▶ **DATASET SECTION**:
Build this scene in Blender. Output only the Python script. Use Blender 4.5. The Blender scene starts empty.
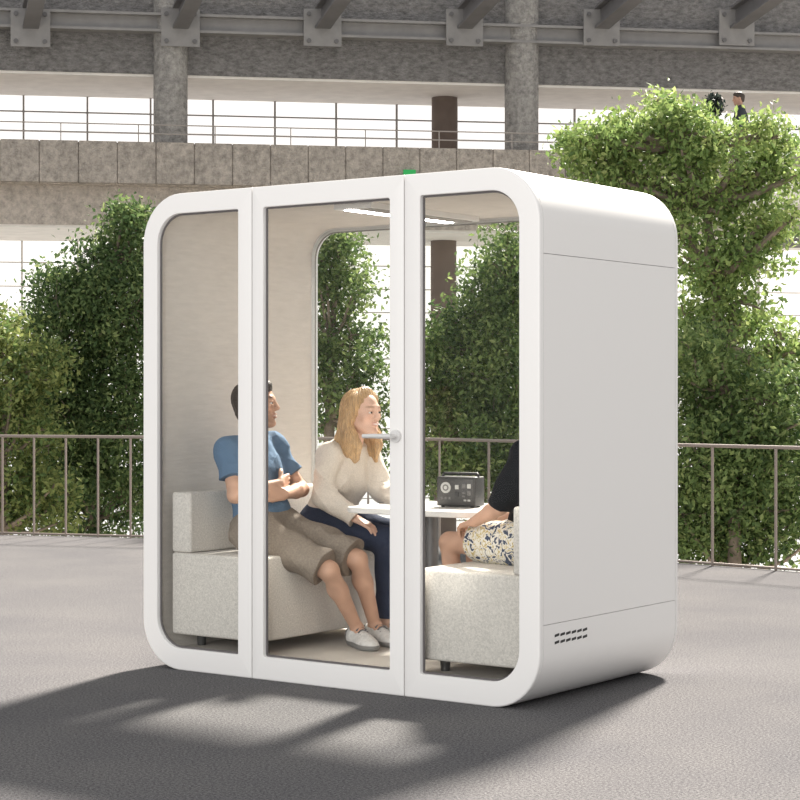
import bpy, bmesh, math, random
import numpy as np
from mathutils import Vector, Matrix
SC = bpy.context.scene
col = SC.collection
SC.view_settings.view_transform = 'Standard'
rad = math.radians
FPX, CZ, HY = 1879.0, 1.354, 390.0

# ---------------------------------------------------------------- frames
def W(cx, d, z):            # camera-frame ground coordinates to the booth's frame
    a, b = cx - .5876, d - 7.886
    return Vector((2.28 + a*.81 - b*.586, a*.586 + b*.81, z))
def PXD(px, py, d):         # point seen at a pixel at a given depth
    return W((px-400)/FPX*d, d, CZ + (HY-py)*d/FPX)
UX, UD, VX, VD = .987, .1616, -.1616, .987
def F(u, v, z):             # across-the-atrium building frame
    return W(-7.66 + UX*u + VX*v, 36 + UD*u + VD*v, z)
def FU(px, v=0.):
    r = (px-400)/FPX
    return (36*r + VD*v*r + 7.66 - VX*v)/(UX - UD*r)
def FZ(px, py, v=0.):
    u = FU(px, v); d = 36 + UD*u + VD*v
    return CZ + (HY-py)*d/FPX

# ---------------------------------------------------------------- materials
def nodes(name):
    m = bpy.data.materials.new(name); m.use_nodes = True
    nt = m.node_tree
    return m, nt, nt.nodes['Principled BSDF']
def M(name, c, rough=.6, var=None, bump=None, metal=0., emis=None, spec=None, attr=None, stretch=None):
    m, nt, b = nodes(name)
    b.inputs['Base Color'].default_value = (*c, 1); b.inputs['Roughness'].default_value = rough
    b.inputs['Metallic'].default_value = metal
    if spec is not None: b.inputs['Specular IOR Level'].default_value = spec
    tc = nt.nodes.new('ShaderNodeTexCoord'); vec = tc.outputs['Object']
    if stretch:
        mp = nt.nodes.new('ShaderNodeMapping'); mp.inputs['Scale'].default_value = stretch
        nt.links.new(vec, mp.inputs['Vector']); vec = mp.outputs['Vector']
    if var:
        sc, am = var[0], var[1]
        n = nt.nodes.new('ShaderNodeTexNoise'); n.inputs['Scale'].default_value = sc; n.inputs['Detail'].default_value = 8
        n.inputs['Roughness'].default_value = .75 if len(var) > 2 else .55
        nt.links.new(vec, n.inputs['Vector'])
        r = nt.nodes.new('ShaderNodeValToRGB')
        r.color_ramp.elements[0].position = .32; r.color_ramp.elements[1].position = .68
        r.color_ramp.elements[0].color = (*[max(0, x*(1-am)) for x in c], 1)
        r.color_ramp.elements[1].color = (*[min(1, x*(1+am)) for x in c], 1)
        nt.links.new(n.outputs['Fac'], r.inputs['Fac'])
        nt.links.new(r.outputs['Color'], b.inputs['Base Color'])
    if attr:
        a = nt.nodes.new('ShaderNodeAttribute'); a.attribute_name = attr
        nt.links.new(a.outputs['Color'], b.inputs['Base Color'])
    if bump:
        n = nt.nodes.new('ShaderNodeTexNoise'); n.inputs['Scale'].default_value = bump[0]; n.inputs['Detail'].default_value = 4
        nt.links.new(vec, n.inputs['Vector'])
        bp = nt.nodes.new('ShaderNodeBump'); bp.inputs['Strength'].default_value = bump[1]; bp.inputs['Distance'].default_value = bump[2]
        nt.links.new(n.outputs['Fac'], bp.inputs['Height']); nt.links.new(bp.outputs['Normal'], b.inputs['Normal'])
    if emis:
        b.inputs['Emission Color'].default_value = (*emis[0], 1); b.inputs['Emission Strength'].default_value = emis[1]
    return m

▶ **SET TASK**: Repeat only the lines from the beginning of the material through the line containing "FPX, CZ, HY = 1879.0, 1.354, 390.0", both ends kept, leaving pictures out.

▶ **REPLY**:
Build this scene in Blender. Output only the Python script. Use Blender 4.5. The Blender scene starts empty.
import bpy, bmesh, math, random
import numpy as np
from mathutils import Vector, Matrix
SC = bpy.context.scene
col = SC.collection
SC.view_settings.view_transform = 'Standard'
rad = math.radians
FPX, CZ, HY = 1879.0, 1.354, 390.0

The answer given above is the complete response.